От прилета зябликов, когда еще и не трогался снег в лесу, ходишь по вечерней заре и чего-то ждешь, и редко бывает совсем хорошо, все чего-то не хватает: то слишком морозит, то моросит дождь, то ветер возьмется свистеть по неодетым деревьям. И вот приходит, наконец, такой вечер, когда уже кукует кукушка и ранние ивы развертываются, и вспомнишь, сколько зорь я прождал, сколько было всего плохого и хорошего, пока сотворился вот наконец из всего этого такой чудесный вечер, не напрасно я ждал!
«У моего свата глаз кривой, и тебе того желаю».
«Человек» в литературе — это чувство трагического.
Теплое утро. В 12 пришел в Дерюзино. Холодный ветер, мороз и снег. Ночью буря. Утро ясное встретил, сильный мороз. На охоту из Дерюзина не выходил. В 6 утра вышел из Дерюзина, зашел в Параклит посмотреть коров и в 9 у. был дома.
Серое теплое утро, в сером тепле слышится кукование, на сером фоне неодетых деревьев, как чудо показывается цветущая верба без листьев: куст в желто-зеленых цветах, похожий на желтых цыплят, только что из яйца. В стройном тихом бору громко рассыпаются зяблики. На черемухе почки раскрылись, на облоге фиалки, в канаве примулы и в лесу огромное волчье лыко. Я иду в гору между лесами, и так, мне кажется, я поднимаюсь на свой собственный Олимп, приближаюсь к невинным богам, из которых я сам состою. И мне удивительно думать о поэтах, прибегающих для выражения себя к образам старых богов, в которых они сами не верят.
Было это, как молния жизни из солнца, поражающая разум и всю отдельную жизнь человека совершенно до основания: солнце явилось как истина-красота и вокруг него, как планеты вращались в несомненных кругах добро, правда и все, что едва-едва, как желание, просвечивало тускло в обыкновенной жизни людей.
Самое главное в этом было расположение светил между собою в вечном круговом вращении, и отсюда вдруг становилась понятной вся повседневная жизнь человека, все теневые стороны ее, как заход и прогресс, как восход. Внезапно переместились сознающие центры куда-то туда и все, что казалось центром раньше — стало иллюзией, но зато из центра эти иллюзии стали на свое место, и когда стали, оказались реальностью. И отсюда все мелочи, все волнения жизни, своей личной жизни определились. Оказалось вдруг, что рабочее движение может совершаться без своего участия: я сам могу заниматься своей личной жизнью и в этом осуществить весь свой долг и к рабочему движению: я могу любить девушку, могу искусством заниматься, а там все будет идти… Тогда все слова ее вдруг стали понятны и слились с гимном всего живого на свете, и от сотворения человека и до сотворения у всех животных был брак… Оказалось, он смешивал все и когда
На самом деле у настоящих людей между появлением идеи и действием проходит время, заполнение которого и составляет личную жизнь).

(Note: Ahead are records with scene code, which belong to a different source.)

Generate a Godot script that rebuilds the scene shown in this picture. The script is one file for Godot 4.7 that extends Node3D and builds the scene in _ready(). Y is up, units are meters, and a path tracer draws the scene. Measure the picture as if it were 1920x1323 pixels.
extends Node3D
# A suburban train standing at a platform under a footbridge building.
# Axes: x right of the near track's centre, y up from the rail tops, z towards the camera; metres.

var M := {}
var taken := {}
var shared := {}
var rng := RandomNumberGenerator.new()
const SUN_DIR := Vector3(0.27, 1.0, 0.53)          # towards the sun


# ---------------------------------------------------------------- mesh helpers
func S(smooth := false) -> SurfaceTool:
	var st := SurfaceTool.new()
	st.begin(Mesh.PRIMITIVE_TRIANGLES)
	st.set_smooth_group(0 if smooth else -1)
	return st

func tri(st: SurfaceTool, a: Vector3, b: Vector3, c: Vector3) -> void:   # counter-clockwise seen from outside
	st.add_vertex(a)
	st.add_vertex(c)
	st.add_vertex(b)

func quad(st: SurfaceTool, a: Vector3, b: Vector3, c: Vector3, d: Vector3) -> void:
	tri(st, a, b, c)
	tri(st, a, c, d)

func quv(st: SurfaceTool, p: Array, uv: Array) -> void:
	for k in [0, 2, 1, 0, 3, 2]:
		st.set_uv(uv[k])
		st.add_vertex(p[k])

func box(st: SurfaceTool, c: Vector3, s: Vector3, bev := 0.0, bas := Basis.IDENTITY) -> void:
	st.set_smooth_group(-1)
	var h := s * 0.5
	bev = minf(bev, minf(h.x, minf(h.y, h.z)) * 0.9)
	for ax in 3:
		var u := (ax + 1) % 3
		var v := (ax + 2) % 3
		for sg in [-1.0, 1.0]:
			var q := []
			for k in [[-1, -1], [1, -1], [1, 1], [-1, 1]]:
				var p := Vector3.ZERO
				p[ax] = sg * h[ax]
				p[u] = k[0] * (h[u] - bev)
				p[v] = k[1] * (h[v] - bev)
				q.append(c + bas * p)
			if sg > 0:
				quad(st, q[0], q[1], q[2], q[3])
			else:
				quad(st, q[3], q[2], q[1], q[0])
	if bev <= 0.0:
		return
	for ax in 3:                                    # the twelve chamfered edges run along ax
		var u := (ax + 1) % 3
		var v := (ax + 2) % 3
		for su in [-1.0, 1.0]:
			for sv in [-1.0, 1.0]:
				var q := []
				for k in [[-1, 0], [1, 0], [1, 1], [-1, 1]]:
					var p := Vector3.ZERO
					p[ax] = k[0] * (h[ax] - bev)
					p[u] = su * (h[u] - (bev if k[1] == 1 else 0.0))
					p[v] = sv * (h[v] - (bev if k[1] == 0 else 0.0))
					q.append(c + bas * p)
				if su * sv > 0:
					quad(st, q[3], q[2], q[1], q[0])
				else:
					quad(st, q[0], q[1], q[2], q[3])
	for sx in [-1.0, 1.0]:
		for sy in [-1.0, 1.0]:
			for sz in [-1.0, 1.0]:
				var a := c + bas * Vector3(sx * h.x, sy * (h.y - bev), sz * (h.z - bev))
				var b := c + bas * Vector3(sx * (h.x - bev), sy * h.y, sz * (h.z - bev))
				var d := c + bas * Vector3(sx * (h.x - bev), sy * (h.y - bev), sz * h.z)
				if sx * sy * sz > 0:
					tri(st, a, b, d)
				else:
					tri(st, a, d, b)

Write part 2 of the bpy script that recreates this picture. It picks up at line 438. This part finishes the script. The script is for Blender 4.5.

Слащавая христианская романтика «Освоб. Прометея» после Эсхилова «Прикованного» — невозможное чтение. Но если бы это Эсхил написал сам после своего «Прометея», то можно бы поверить в чудо.
Все это потому, что классический мир нами не может быть принят — вот это, если кто принимает — отвратительно фальшиво, но было бы совсем иным, если бы классика приняла романтизм: это трогательно. Все равно, как и в нашем современном русском народе бесконечно трогательно, когда отдельные люди после грубого «язычества» вещевой жизни становятся «идейными». Но обратное — невозможно. Невозможно, напр., нам, «интеллигенции», понять жизнь Мани, которая любила мужа так, что как индусска бросалась к нему в могилу и просила вместе зарыть, а потом вскоре из чисто рабочей необходимости делается женой другого, вдовца семейного. Трудно понять тоже, что через год жизни с ним, когда при дележе взрослых его детей, вещи ее (сундук) попадают в дележку, она, желая сохранить вещи, разводится с ним… А Ефр. Пав., которая имела уже пример моей жизни перед собой и хлопочет, чтобы одного неизвестного ей беженца устроить Мане мужем…
Прометей сам себе сотворил жену, Пандору.